Einschreibeoptionen

In August 1968, delegates to the Democratic National Convention gathered in Chicago to settle their party platform’s position on domestic issues as well as a policy on Vietnam and pick a candidate for President. Meanwhile, in the streets outside the convention hall thousands of protesters drew on the methods of the civil rights movement to bend the Democrats to their will, while a pugnacious Mayor Richard Daley encouraged police to respond aggressively to the unrest in the streets. A little over a century earlier, in the crisis unleashed by Lincoln’s election in 1860, members of the Kentucky legislature determined how to reconcile varied motivations, interests, and ideologies as the nation rushed headlong toward war and the political and military situation seemed to change almost daily.
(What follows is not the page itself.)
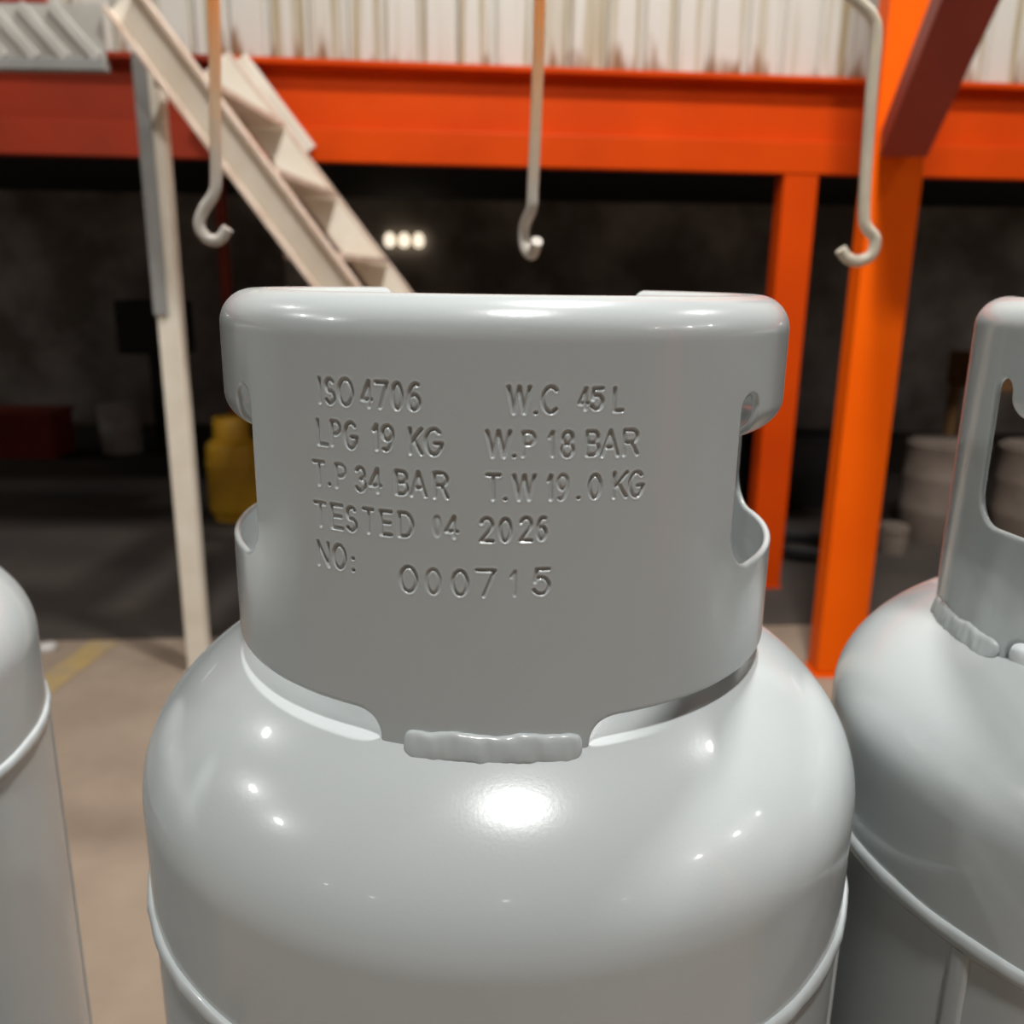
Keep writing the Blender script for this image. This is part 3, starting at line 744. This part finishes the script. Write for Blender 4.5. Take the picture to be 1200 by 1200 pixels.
dc = empty('dark_crate', (2.05, 6.3, 0)); tag(dc, 'black crate between the two orange posts', 'crate')
MB().box((0, 0, 0.24), (0.62, 0.45, 0.48), ch=0.012).build('crate_body', BLACK, dc); MB().box((0, 0, 0.49), (0.65, 0.48, 0.03), ch=0.006).build('rim', BLACK, dc)
coil = MB()
P = [(0.20 * cos(t * 0.25), 0.20 * sin(t * 0.25), 0.03 + 0.0006 * t) for t in range(0, 76)]
hs_ = coil.tube(P, 0.022, 10).build('hose_coil', BLACK); hs_.location = (1.72, 5.0, 0); tag(hs_, 'black hose coiled on the floor between the orange posts', 'hose')
for x, y, wt, lb in ((6.2, 7.0, 45, 'added fill strip under the mezzanine deck on the right'), (-6.2, 7.2, 22, 'added fill strip under the mezzanine deck on the left')):  # added lights outside the view, lifting the dim back wall
    t = empty('fill_strip', (x, y, 2.30)); tag(t, lb, 'lamp', 'added fill strips under the deck')
    MB().box((0, 0, 0.0), (1.2, 0.12, 0.05), ch=0.006).build('housing', GREYP, t); MB().box((0, 0, -0.035), (1.15, 0.05, 0.02), ch=0.004).build('tube', DIFF, t)  # housing and tube of the added fill strip
    sl_ = bpy.data.lights.new('fill_strip_light', 'AREA'); sl_.shape = 'RECTANGLE'; sl_.size = 1.1; sl_.size_y = 0.05; sl_.energy = wt; sl_.color = (1.0, 0.93, 0.86)
    so_ = bpy.data.objects.new('fill_strip_light', sl_); COL.objects.link(so_); so_.parent = t; so_.location = (0, 0, -0.05)
# floor markings and litter
YL = mat('worn_yellow_line', (0.36, 0.25, 0.09), rough=0.8, var=(0.28, 0.21, 0.13), vscale=7)
ln = MB().bar((-1.815, 3.02, 0.0015), (-1.765, 3.56, 0.0015), 0.12, 0.003).build('floor_marking', YL); tag(ln, 'worn yellow line painted on the floor at left', 'floor marking')
cp = MB().lathe([(0.0, 0.0), (0.034, 0.0), (0.036, 0.004), (0.036, 0.022), (0.032, 0.026), (0.0, 0.026)], 24, caps=False).build('plastic_disc', WHITEP); cp.location = (-1.967, 3.46, 0); tag(cp, 'small white plastic disc lying on the floor beside the left cylinder', 'disc')

# orange column and shelving of the hall behind the camera (seen only as reflections)
hc = empty('hall_column', (4.6, -1.75, 0)); tag(hc, 'orange hall column standing behind the viewer at right', 'column')
MB().box((0, 0, 3.35), (0.30, 0.30, 6.66), ch=0.005).build('shaft', ORANGE_BR, hc); MB().box((0, 0, 0.01), (0.4, 0.4, 0.02)).build('base_plate', ORANGE, hc)

# ================================================================== high-bay lamps
hb_h = MB().lathe([(0.20, 0.02), (0.205, 0.03), (0.16, 0.13), (0.10, 0.17), (0.10, 0.30), (0.06, 0.33), (0.0, 0.33)], 32, caps=False).mesh('housing')
hb_d = MB().lathe([(0.0, 0.02), (0.195, 0.02), (0.195, 0.03), (0.0, 0.03)], 32, caps=False).mesh('diffuser')
for i, (x, y, wt) in enumerate(LAMPS):
    t = empty('high_bay_lamp', (x, y, LAMP_Z)); tag(t, 'round high-bay lamp under the hall roof', 'lamp', 'high-bay lamps')
    link('housing', hb_h, GREYP, t); link('diffuser', hb_d, DIFF, t)
    MB().tube([(0, 0, 0.33), (0, 0, 6.70 - LAMP_Z)], 0.01, 8).build('hanger', GREYP, t)
    ld_ = bpy.data.lights.new('lamp_light', 'AREA'); ld_.shape = 'DISK'; ld_.size = 0.38; ld_.energy = wt; ld_.color = (1.0, 0.985, 0.96)
    lo_ = bpy.data.objects.new('lamp_light', ld_); COL.objects.link(lo_); lo_.parent = t; lo_.location = (0, 0, 0.012)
Drawing on Reacting to the Past, an active-learning pedagogy designed for higher education, students in this course will explore these two moments of deep division in U.S-American history. They will take on roles, research their historical characters, and then debate critical issues with their fellow classmates. Should Kentucky remain within the Union or should it secede and join the Confederacy? How does a nation torn apart over issues of race, gender, the War in Vietnam, and abuses of government power balance political order and democratic freedoms? Answers to such questions will shed light on not only two defining moments in U.S.-American history but also on the political struggles and challenges the nation faces today.